I’d be interested in hearing whether people who know much more than I do about domestic violence think there is something worth thinking about here. Meanwhile, see you at the happy hour.


 November 30, 2007 at 8:48 pm   Posted in: Criminal Law   Print This Post Print This Post

Responses (1)

  1. Jason - November 30, 2007 at 10:15 pm

    A description of a similar practice in Manhattan appears in Jeannie Suk, Criminal Law Comes Home, 116 Yale L.J. 2, 46 (2006):

    “For every DV arrest, the prosecutor in the complaint room must interview the arresting officer in person and interrogate the defendant in person before drafting the criminal complaint. That prosecutor must attempt to contact and meet with the victim as soon as possible. The prosecutor must further direct the arresting officer to go to the victim’s home immediately to try to obtain her signature on an affidavit corroborating the criminal complaint.” (emphasis added)

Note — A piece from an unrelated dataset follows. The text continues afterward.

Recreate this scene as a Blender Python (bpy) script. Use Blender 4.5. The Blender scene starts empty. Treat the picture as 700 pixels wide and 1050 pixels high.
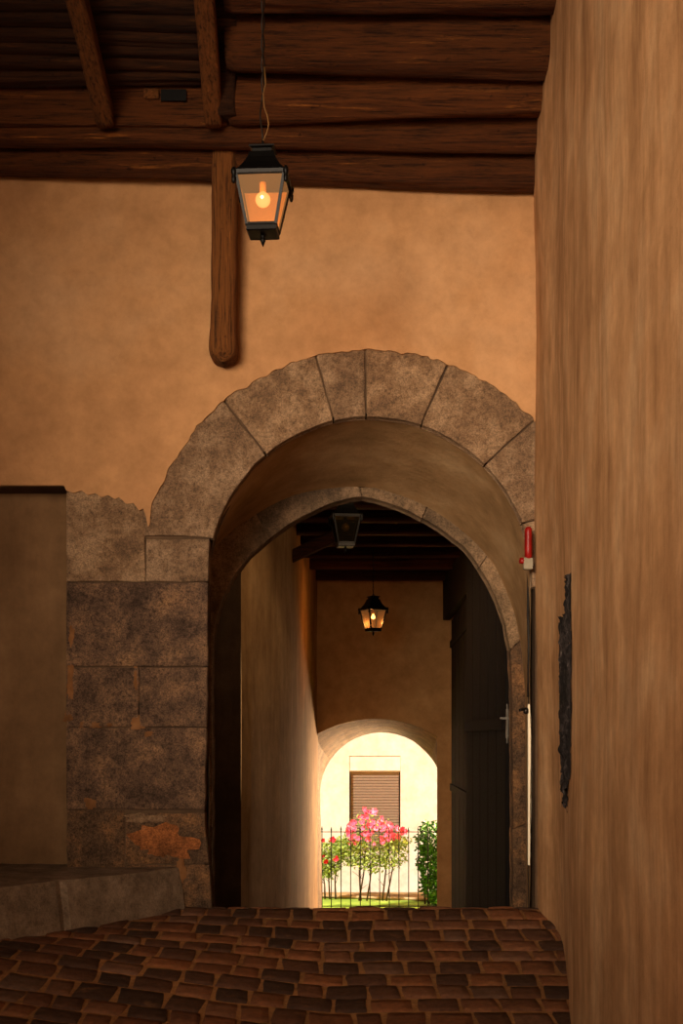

    Also, I think a(nother) response to the brilliant student, one that’s not really used enough in these kinds of discussions, is “what do the numbers say?” The kind of effect s/he is describing should also apply to mandatory arrest and no-drop policies. Those have at least as much “once I make a call, the legal system will move forward” effect as the proposed change here, don’t they? Thus, if the numbers say that calls are coming in at the same frequency in mandatory arrest / no-drop jurisdictions, then we might better contend that the same would happen under this proposed regime.